Brief: Extract exactly those lines that lie between the start of the material and the line with "legs in view')", including both boundary lines and no others.

Dataset section:
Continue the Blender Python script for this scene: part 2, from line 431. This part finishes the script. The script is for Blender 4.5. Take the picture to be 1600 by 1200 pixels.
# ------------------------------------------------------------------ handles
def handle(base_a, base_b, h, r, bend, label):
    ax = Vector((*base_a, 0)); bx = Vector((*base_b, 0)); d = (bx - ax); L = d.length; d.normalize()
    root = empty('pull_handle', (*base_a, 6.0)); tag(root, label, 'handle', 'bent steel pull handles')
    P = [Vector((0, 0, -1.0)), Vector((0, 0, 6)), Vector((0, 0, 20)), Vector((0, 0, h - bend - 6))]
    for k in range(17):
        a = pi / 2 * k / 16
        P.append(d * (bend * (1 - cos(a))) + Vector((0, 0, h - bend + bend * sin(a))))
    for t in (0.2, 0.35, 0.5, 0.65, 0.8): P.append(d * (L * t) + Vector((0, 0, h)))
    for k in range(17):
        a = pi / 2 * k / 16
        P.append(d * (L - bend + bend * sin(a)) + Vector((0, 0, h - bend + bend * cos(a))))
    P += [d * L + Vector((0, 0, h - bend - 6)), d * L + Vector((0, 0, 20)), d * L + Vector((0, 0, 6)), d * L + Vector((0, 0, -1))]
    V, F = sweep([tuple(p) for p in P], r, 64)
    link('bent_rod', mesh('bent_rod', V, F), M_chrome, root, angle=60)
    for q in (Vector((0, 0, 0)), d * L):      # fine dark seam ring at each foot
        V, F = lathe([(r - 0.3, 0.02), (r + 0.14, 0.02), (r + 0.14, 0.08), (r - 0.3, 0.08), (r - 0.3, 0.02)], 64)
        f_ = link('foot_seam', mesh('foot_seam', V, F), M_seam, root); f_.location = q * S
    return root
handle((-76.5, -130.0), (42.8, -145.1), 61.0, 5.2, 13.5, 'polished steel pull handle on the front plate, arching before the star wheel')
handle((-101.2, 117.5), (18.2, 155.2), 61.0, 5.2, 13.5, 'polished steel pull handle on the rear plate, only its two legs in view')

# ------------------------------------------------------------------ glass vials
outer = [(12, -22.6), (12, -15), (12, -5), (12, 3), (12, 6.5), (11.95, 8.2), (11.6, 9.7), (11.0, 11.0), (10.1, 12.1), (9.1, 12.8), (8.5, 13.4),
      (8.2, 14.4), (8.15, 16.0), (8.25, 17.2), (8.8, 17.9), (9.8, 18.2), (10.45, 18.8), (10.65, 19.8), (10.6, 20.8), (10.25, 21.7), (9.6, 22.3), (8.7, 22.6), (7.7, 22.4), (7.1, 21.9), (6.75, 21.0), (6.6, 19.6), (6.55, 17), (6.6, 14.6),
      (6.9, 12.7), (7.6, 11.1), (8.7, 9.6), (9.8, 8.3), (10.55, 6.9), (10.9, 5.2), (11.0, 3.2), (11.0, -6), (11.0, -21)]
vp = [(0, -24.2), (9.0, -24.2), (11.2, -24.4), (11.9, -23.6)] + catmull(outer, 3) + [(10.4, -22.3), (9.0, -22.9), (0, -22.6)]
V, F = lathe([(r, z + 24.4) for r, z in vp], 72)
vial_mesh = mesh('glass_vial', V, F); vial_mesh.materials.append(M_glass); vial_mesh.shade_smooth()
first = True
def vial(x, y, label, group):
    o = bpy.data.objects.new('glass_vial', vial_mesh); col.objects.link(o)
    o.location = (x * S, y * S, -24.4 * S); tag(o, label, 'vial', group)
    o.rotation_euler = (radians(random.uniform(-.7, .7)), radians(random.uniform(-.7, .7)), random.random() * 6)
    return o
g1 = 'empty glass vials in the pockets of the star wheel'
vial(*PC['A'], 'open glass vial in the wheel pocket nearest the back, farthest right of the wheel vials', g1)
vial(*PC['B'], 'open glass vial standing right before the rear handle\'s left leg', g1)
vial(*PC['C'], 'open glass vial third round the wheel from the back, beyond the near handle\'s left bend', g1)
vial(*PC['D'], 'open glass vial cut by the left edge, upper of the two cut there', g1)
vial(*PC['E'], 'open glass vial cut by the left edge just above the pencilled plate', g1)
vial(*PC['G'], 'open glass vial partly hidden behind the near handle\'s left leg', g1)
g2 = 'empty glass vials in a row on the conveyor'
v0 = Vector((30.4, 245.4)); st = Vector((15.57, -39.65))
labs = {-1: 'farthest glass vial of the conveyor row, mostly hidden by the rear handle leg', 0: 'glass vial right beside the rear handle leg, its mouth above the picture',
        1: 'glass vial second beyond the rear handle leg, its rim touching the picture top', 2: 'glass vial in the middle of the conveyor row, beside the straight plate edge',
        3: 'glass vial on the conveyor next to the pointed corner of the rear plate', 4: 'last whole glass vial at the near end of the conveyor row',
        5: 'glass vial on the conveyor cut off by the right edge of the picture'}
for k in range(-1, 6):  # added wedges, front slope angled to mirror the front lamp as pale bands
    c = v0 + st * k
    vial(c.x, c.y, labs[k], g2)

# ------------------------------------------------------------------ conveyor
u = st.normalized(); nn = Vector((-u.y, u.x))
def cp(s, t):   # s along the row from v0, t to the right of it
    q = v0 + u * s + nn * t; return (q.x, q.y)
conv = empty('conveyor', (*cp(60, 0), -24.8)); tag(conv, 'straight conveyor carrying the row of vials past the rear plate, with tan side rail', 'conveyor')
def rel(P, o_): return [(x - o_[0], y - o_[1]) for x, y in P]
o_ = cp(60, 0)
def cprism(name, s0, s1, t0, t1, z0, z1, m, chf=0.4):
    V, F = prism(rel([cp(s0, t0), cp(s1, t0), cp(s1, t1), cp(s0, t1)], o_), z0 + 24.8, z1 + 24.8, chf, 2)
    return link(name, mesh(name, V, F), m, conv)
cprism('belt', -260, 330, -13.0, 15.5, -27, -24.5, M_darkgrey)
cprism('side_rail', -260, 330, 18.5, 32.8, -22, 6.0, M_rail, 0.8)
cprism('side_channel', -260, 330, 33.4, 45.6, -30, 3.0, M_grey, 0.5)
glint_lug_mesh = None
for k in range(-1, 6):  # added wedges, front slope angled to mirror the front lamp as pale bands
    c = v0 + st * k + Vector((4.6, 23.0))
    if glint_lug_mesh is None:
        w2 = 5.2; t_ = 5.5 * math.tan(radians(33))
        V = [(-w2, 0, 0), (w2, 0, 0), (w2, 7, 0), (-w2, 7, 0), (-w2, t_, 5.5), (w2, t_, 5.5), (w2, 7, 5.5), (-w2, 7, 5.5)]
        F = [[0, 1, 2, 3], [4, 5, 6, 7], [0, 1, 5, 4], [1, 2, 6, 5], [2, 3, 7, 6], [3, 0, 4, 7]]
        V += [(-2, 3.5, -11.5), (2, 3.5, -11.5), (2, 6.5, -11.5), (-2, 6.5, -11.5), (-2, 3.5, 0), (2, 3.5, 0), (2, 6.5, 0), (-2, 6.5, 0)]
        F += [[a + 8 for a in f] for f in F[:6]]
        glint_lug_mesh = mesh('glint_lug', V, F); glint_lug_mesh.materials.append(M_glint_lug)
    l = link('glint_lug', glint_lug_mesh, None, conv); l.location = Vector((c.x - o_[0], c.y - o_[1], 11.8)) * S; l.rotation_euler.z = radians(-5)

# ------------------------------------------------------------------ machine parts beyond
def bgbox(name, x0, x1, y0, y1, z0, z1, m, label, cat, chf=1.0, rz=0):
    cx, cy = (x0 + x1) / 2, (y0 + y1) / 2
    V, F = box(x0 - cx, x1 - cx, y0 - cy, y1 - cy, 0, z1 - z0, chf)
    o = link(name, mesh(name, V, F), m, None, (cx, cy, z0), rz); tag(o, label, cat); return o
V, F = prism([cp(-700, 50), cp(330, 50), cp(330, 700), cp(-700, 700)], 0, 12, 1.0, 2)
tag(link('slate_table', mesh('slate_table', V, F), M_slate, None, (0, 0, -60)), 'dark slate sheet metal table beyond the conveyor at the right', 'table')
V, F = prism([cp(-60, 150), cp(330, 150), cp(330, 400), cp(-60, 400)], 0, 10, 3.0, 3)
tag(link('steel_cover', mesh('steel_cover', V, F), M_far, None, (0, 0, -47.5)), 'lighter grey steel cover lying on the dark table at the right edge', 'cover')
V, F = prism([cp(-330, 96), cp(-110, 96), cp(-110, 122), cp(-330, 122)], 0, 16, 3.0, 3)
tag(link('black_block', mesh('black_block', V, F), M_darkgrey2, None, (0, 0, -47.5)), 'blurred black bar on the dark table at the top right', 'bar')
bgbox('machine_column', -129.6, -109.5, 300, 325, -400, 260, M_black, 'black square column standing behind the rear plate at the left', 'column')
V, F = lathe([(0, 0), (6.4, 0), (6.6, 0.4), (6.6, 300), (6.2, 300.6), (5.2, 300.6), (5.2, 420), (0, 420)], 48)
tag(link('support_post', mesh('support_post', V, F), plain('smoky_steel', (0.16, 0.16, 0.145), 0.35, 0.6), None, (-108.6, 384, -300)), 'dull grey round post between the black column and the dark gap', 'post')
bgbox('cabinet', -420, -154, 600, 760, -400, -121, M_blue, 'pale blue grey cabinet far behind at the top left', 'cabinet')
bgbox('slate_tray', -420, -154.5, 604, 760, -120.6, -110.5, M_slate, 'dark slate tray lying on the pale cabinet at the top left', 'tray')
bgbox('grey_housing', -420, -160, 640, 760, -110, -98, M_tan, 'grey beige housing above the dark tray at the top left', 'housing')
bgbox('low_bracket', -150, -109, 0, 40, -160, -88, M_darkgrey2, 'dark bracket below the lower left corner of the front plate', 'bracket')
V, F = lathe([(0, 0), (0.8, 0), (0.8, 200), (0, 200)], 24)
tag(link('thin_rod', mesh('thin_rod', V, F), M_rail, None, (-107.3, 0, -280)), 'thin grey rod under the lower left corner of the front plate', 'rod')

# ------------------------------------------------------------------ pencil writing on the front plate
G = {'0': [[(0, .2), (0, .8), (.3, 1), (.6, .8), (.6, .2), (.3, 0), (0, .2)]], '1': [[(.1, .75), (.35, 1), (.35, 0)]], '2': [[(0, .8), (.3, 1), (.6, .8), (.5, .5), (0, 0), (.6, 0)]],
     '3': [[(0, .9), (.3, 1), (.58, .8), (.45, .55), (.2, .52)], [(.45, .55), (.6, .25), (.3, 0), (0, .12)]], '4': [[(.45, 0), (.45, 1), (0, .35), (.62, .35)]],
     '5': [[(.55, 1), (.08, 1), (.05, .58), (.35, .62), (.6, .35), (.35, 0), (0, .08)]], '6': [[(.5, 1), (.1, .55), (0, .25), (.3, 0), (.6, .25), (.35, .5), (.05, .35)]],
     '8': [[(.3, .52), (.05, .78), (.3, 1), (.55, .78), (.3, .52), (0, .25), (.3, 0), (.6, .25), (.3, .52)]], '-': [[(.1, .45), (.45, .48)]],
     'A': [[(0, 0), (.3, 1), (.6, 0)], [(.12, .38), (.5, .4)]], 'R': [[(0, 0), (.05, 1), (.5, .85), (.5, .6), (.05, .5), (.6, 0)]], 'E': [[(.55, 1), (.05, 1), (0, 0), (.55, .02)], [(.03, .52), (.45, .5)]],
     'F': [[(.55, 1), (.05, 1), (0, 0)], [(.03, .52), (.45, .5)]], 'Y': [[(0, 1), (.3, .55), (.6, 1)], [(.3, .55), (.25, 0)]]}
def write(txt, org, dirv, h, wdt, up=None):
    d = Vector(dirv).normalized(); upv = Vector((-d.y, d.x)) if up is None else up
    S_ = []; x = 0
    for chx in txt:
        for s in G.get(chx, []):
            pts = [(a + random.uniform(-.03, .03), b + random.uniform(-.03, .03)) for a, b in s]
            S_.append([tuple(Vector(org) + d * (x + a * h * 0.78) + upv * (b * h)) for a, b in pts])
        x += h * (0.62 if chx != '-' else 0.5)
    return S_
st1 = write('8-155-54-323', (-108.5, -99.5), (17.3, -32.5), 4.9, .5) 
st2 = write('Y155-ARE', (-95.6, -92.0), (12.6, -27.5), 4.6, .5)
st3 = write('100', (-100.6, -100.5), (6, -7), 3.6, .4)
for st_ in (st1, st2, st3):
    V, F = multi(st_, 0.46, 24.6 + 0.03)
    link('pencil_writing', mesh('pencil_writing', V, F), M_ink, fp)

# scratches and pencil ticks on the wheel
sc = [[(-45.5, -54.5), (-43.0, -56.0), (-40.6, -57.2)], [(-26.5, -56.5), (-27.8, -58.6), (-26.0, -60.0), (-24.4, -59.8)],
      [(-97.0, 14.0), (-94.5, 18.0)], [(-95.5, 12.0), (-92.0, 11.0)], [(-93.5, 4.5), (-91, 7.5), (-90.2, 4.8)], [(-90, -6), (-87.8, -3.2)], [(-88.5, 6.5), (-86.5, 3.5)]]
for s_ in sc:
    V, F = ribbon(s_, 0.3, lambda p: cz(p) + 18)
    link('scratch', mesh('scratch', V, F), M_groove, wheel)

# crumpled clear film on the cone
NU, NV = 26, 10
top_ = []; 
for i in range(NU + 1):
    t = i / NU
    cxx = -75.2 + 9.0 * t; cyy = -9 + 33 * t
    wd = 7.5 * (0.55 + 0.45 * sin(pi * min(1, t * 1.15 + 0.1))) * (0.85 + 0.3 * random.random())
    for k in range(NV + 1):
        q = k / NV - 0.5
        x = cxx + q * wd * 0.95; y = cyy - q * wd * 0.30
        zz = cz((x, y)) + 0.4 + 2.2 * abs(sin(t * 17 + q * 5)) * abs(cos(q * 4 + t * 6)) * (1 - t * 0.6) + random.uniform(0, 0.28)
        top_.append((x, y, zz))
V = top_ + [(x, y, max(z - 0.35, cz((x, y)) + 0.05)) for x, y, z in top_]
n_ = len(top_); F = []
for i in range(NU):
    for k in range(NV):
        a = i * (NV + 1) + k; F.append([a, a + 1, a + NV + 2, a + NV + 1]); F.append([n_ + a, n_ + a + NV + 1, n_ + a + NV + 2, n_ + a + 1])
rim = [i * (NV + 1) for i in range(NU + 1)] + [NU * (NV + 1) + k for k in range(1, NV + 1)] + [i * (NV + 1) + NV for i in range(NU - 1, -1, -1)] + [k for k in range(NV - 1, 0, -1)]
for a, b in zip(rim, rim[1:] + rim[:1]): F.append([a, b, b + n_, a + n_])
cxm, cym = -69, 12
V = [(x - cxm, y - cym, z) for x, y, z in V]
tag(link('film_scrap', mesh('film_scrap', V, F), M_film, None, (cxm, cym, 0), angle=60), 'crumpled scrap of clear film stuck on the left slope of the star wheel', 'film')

Exercise answer:
Continue the Blender Python script for this scene: part 2, from line 431. This part finishes the script. The script is for Blender 4.5. Take the picture to be 1600 by 1200 pixels.
# ------------------------------------------------------------------ handles
def handle(base_a, base_b, h, r, bend, label):
    ax = Vector((*base_a, 0)); bx = Vector((*base_b, 0)); d = (bx - ax); L = d.length; d.normalize()
    root = empty('pull_handle', (*base_a, 6.0)); tag(root, label, 'handle', 'bent steel pull handles')
    P = [Vector((0, 0, -1.0)), Vector((0, 0, 6)), Vector((0, 0, 20)), Vector((0, 0, h - bend - 6))]
    for k in range(17):
        a = pi / 2 * k / 16
        P.append(d * (bend * (1 - cos(a))) + Vector((0, 0, h - bend + bend * sin(a))))
    for t in (0.2, 0.35, 0.5, 0.65, 0.8): P.append(d * (L * t) + Vector((0, 0, h)))
    for k in range(17):
        a = pi / 2 * k / 16
        P.append(d * (L - bend + bend * sin(a)) + Vector((0, 0, h - bend + bend * cos(a))))
    P += [d * L + Vector((0, 0, h - bend - 6)), d * L + Vector((0, 0, 20)), d * L + Vector((0, 0, 6)), d * L + Vector((0, 0, -1))]
    V, F = sweep([tuple(p) for p in P], r, 64)
    link('bent_rod', mesh('bent_rod', V, F), M_chrome, root, angle=60)
    for q in (Vector((0, 0, 0)), d * L):      # fine dark seam ring at each foot
        V, F = lathe([(r - 0.3, 0.02), (r + 0.14, 0.02), (r + 0.14, 0.08), (r - 0.3, 0.08), (r - 0.3, 0.02)], 64)
        f_ = link('foot_seam', mesh('foot_seam', V, F), M_seam, root); f_.location = q * S
    return root
handle((-76.5, -130.0), (42.8, -145.1), 61.0, 5.2, 13.5, 'polished steel pull handle on the front plate, arching before the star wheel')
handle((-101.2, 117.5), (18.2, 155.2), 61.0, 5.2, 13.5, 'polished steel pull handle on the rear plate, only its two legs in view')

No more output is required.